*SUPPLIED INFORMATION*:
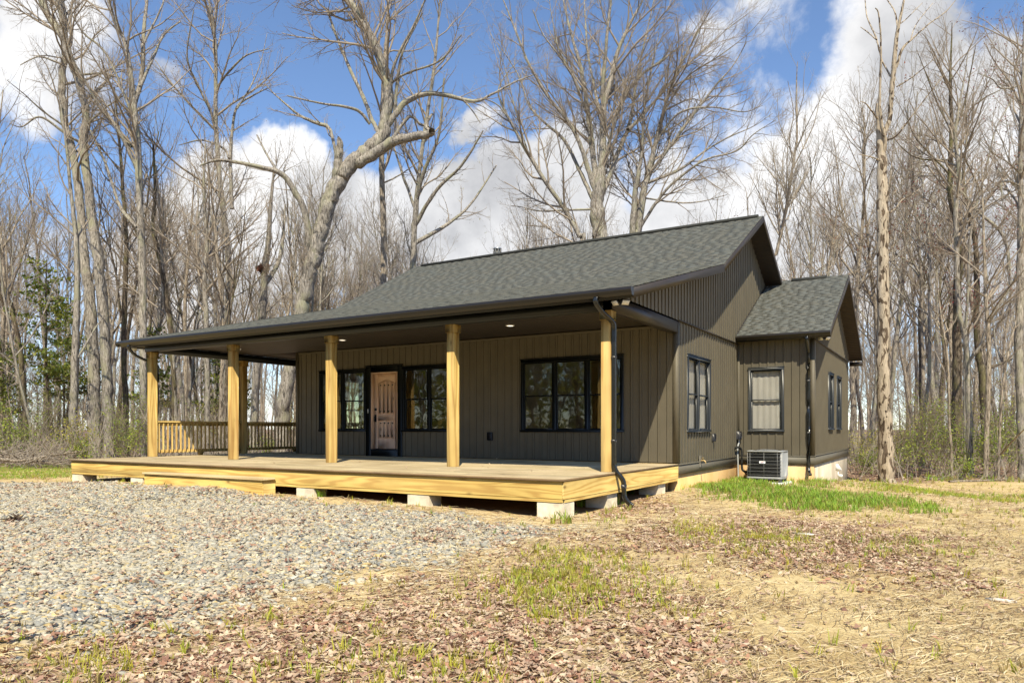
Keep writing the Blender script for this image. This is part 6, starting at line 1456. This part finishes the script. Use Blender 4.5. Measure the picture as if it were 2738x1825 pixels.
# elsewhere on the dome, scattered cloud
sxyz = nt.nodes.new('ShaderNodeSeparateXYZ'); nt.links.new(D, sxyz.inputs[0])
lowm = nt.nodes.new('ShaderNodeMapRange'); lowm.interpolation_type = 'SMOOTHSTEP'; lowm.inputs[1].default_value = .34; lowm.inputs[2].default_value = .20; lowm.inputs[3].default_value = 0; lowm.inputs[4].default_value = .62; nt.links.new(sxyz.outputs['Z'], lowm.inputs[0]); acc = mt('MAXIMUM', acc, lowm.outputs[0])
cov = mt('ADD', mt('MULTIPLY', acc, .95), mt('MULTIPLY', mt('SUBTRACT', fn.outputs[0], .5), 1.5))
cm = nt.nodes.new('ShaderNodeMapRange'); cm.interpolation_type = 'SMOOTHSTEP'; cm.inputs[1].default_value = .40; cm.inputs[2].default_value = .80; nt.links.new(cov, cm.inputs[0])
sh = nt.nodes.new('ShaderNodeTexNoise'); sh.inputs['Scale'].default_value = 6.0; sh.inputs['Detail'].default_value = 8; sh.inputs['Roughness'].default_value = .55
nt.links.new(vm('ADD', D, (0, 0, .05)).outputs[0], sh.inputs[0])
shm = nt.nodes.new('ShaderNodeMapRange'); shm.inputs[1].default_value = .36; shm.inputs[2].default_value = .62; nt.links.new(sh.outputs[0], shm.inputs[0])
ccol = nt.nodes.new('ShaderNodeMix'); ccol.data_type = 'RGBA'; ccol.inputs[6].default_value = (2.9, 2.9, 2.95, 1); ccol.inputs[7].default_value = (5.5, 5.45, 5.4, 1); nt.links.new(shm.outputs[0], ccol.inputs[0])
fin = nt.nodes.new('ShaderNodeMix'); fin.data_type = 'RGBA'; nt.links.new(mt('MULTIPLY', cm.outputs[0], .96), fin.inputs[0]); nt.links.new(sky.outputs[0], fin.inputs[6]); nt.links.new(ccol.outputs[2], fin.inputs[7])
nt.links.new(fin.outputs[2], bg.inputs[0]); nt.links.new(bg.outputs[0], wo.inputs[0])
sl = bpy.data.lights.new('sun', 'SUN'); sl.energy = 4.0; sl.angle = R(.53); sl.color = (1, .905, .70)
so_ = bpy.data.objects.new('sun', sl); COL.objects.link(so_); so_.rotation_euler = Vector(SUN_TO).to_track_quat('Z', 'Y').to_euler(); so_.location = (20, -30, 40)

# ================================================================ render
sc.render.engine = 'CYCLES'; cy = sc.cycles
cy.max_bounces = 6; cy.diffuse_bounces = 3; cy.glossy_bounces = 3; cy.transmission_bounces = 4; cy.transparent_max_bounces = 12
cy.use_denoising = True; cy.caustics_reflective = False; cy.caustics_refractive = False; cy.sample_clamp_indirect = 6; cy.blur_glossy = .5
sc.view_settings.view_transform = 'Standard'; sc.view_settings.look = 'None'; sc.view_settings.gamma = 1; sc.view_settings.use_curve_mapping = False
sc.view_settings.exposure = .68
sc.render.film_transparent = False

*WHAT THIS TASK INVOLVES*: Every line of the data should be copied as it stands, without the images.

*SOLUTION TO THIS PROBLEM*:
Keep writing the Blender script for this image. This is part 6, starting at line 1456. This part finishes the script. Use Blender 4.5. Measure the picture as if it were 2738x1825 pixels.
# elsewhere on the dome, scattered cloud
sxyz = nt.nodes.new('ShaderNodeSeparateXYZ'); nt.links.new(D, sxyz.inputs[0])
lowm = nt.nodes.new('ShaderNodeMapRange'); lowm.interpolation_type = 'SMOOTHSTEP'; lowm.inputs[1].default_value = .34; lowm.inputs[2].default_value = .20; lowm.inputs[3].default_value = 0; lowm.inputs[4].default_value = .62; nt.links.new(sxyz.outputs['Z'], lowm.inputs[0]); acc = mt('MAXIMUM', acc, lowm.outputs[0])
cov = mt('ADD', mt('MULTIPLY', acc, .95), mt('MULTIPLY', mt('SUBTRACT', fn.outputs[0], .5), 1.5))
cm = nt.nodes.new('ShaderNodeMapRange'); cm.interpolation_type = 'SMOOTHSTEP'; cm.inputs[1].default_value = .40; cm.inputs[2].default_value = .80; nt.links.new(cov, cm.inputs[0])
sh = nt.nodes.new('ShaderNodeTexNoise'); sh.inputs['Scale'].default_value = 6.0; sh.inputs['Detail'].default_value = 8; sh.inputs['Roughness'].default_value = .55
nt.links.new(vm('ADD', D, (0, 0, .05)).outputs[0], sh.inputs[0])
shm = nt.nodes.new('ShaderNodeMapRange'); shm.inputs[1].default_value = .36; shm.inputs[2].default_value = .62; nt.links.new(sh.outputs[0], shm.inputs[0])
ccol = nt.nodes.new('ShaderNodeMix'); ccol.data_type = 'RGBA'; ccol.inputs[6].default_value = (2.9, 2.9, 2.95, 1); ccol.inputs[7].default_value = (5.5, 5.45, 5.4, 1); nt.links.new(shm.outputs[0], ccol.inputs[0])
fin = nt.nodes.new('ShaderNodeMix'); fin.data_type = 'RGBA'; nt.links.new(mt('MULTIPLY', cm.outputs[0], .96), fin.inputs[0]); nt.links.new(sky.outputs[0], fin.inputs[6]); nt.links.new(ccol.outputs[2], fin.inputs[7])
nt.links.new(fin.outputs[2], bg.inputs[0]); nt.links.new(bg.outputs[0], wo.inputs[0])
sl = bpy.data.lights.new('sun', 'SUN'); sl.energy = 4.0; sl.angle = R(.53); sl.color = (1, .905, .70)
so_ = bpy.data.objects.new('sun', sl); COL.objects.link(so_); so_.rotation_euler = Vector(SUN_TO).to_track_quat('Z', 'Y').to_euler(); so_.location = (20, -30, 40)

# ================================================================ render
sc.render.engine = 'CYCLES'; cy = sc.cycles
cy.max_bounces = 6; cy.diffuse_bounces = 3; cy.glossy_bounces = 3; cy.transmission_bounces = 4; cy.transparent_max_bounces = 12
cy.use_denoising = True; cy.caustics_reflective = False; cy.caustics_refractive = False; cy.sample_clamp_indirect = 6; cy.blur_glossy = .5
sc.view_settings.view_transform = 'Standard'; sc.view_settings.look = 'None'; sc.view_settings.gamma = 1; sc.view_settings.use_curve_mapping = False
sc.view_settings.exposure = .68
sc.render.film_transparent = False